What to work on: Identify the lines containing the word "script". Copy each one.

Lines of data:
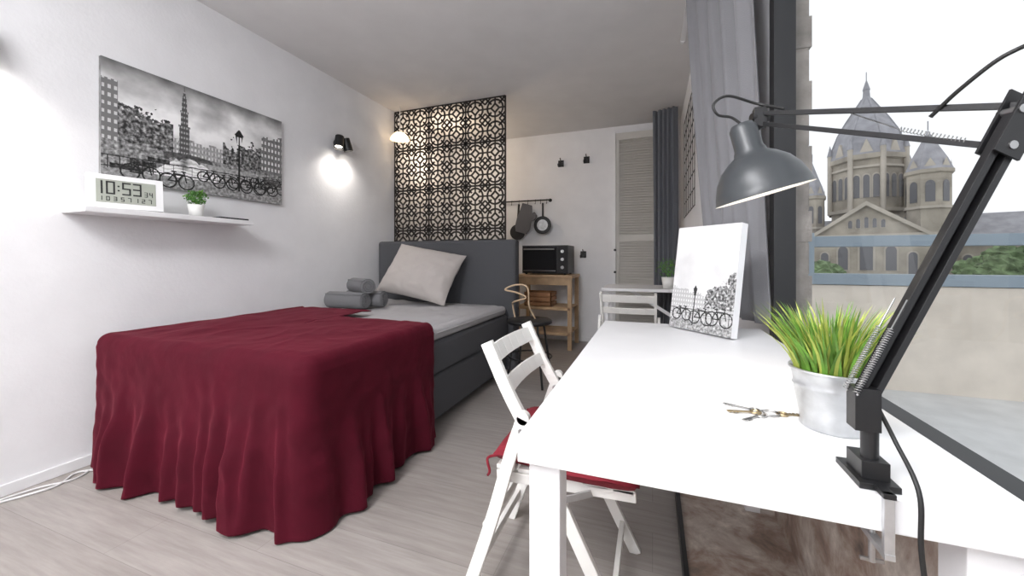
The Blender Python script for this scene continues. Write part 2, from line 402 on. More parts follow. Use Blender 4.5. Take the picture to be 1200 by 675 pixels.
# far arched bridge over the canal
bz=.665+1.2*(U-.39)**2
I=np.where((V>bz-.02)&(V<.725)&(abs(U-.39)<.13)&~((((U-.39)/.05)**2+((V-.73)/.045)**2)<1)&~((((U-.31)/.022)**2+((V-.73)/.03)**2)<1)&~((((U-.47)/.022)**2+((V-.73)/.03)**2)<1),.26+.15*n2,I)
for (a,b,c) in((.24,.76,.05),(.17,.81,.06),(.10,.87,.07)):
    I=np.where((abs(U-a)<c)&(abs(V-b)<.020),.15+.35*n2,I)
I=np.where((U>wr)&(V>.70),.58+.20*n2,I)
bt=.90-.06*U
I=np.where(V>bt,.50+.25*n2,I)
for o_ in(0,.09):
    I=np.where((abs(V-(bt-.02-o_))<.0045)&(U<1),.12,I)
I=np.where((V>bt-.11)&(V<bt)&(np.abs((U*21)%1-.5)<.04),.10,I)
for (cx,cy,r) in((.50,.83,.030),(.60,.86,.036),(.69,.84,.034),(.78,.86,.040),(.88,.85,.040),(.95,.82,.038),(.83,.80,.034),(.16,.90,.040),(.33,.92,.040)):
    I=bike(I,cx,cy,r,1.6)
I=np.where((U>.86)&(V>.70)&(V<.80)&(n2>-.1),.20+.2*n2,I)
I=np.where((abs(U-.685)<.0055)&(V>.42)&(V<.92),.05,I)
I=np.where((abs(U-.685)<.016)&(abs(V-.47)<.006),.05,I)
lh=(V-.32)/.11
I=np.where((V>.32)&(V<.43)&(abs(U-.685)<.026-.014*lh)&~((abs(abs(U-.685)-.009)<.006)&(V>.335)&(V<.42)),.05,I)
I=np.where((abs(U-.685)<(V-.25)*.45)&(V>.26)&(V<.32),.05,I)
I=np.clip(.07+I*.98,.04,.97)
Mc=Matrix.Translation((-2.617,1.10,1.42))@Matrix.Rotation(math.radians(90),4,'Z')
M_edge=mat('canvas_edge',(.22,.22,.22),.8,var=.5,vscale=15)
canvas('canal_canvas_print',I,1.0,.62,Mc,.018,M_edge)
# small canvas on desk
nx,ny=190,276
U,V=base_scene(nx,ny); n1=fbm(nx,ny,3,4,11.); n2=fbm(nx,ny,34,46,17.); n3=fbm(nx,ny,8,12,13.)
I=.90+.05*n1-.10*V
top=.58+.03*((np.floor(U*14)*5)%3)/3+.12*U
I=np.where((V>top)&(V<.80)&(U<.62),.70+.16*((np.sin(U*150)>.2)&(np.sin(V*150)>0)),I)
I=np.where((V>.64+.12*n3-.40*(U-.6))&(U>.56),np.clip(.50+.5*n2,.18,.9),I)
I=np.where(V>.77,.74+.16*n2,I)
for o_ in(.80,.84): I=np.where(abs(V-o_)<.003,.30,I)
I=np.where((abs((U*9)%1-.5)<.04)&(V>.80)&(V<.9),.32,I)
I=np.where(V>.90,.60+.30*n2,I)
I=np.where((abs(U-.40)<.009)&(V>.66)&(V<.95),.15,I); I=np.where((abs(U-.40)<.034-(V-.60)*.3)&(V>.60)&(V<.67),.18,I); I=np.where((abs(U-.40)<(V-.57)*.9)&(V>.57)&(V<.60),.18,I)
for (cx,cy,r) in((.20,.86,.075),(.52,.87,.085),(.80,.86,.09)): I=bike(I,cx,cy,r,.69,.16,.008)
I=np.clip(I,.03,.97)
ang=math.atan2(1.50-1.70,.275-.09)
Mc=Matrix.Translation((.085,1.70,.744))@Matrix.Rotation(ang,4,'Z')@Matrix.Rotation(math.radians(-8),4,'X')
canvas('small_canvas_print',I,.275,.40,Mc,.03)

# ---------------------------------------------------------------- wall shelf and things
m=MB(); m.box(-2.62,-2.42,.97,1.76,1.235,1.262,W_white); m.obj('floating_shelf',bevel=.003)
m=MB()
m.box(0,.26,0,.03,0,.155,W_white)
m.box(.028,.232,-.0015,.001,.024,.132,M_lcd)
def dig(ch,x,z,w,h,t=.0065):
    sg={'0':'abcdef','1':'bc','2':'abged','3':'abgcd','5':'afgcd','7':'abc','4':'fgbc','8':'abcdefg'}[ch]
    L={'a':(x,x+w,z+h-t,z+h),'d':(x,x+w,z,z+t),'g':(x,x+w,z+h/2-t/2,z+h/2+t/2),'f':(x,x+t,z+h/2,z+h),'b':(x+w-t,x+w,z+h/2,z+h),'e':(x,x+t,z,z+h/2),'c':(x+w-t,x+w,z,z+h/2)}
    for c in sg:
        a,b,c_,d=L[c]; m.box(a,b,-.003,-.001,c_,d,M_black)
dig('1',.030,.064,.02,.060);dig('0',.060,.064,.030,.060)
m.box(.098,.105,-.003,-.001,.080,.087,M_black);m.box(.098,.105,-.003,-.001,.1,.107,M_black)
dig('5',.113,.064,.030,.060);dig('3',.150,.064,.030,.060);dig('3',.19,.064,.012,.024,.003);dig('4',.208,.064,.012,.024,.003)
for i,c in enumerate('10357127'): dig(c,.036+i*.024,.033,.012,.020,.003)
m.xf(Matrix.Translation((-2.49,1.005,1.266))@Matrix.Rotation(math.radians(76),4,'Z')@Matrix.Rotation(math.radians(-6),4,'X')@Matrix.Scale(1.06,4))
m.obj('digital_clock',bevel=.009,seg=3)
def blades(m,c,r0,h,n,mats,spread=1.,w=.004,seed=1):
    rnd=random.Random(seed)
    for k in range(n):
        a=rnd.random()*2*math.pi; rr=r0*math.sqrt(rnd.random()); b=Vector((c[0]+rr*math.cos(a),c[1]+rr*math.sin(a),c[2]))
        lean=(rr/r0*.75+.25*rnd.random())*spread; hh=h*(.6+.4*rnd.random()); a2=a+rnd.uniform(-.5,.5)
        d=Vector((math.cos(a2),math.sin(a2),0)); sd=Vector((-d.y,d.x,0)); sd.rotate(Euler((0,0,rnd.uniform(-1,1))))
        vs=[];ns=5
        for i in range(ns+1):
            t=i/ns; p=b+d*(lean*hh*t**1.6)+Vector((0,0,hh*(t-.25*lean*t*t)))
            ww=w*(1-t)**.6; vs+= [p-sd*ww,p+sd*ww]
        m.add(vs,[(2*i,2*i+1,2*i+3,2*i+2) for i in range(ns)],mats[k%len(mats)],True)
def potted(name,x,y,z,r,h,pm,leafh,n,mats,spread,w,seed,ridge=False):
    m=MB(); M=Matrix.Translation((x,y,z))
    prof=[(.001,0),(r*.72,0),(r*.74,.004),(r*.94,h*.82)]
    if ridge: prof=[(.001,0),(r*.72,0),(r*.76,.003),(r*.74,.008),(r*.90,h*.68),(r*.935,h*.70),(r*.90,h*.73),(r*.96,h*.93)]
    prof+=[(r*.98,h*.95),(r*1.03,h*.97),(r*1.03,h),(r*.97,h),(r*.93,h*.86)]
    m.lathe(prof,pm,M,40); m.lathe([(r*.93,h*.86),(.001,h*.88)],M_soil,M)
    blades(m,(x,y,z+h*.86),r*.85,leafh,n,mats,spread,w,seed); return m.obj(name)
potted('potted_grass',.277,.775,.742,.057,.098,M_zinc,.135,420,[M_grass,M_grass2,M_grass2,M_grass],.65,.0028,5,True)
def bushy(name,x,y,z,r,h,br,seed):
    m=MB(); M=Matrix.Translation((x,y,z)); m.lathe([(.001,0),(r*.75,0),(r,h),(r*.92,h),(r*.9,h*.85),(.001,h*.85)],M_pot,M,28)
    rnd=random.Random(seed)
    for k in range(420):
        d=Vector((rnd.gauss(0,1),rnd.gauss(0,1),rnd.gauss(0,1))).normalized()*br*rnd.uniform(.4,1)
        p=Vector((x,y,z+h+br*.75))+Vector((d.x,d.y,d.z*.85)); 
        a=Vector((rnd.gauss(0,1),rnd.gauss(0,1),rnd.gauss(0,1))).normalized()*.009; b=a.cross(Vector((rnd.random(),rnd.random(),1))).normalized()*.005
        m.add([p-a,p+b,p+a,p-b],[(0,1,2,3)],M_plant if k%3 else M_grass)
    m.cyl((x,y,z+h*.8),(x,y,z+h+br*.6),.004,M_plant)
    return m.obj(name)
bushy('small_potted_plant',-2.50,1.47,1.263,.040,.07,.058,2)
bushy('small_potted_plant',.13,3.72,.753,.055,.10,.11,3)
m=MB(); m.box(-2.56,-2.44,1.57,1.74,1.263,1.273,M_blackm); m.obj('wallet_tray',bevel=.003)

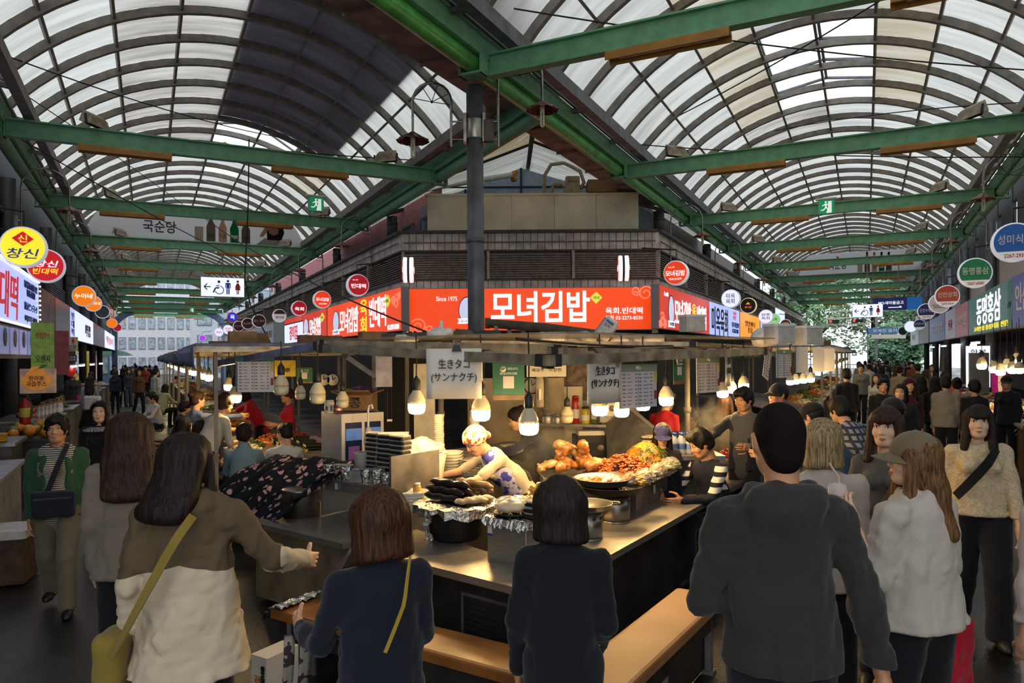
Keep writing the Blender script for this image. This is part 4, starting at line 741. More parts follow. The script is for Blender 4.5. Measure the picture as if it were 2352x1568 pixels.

Solution to this exercise:
The Blender Python script for this scene continues. Write part 2, from line 402 on. More parts follow. Use Blender 4.5. Take the picture to be 1200 by 675 pixels.
Keep writing the Blender script for this image. This is part 4, starting at line 741. More parts follow. The script is for Blender 4.5. Measure the picture as if it were 2352x1568 pixels.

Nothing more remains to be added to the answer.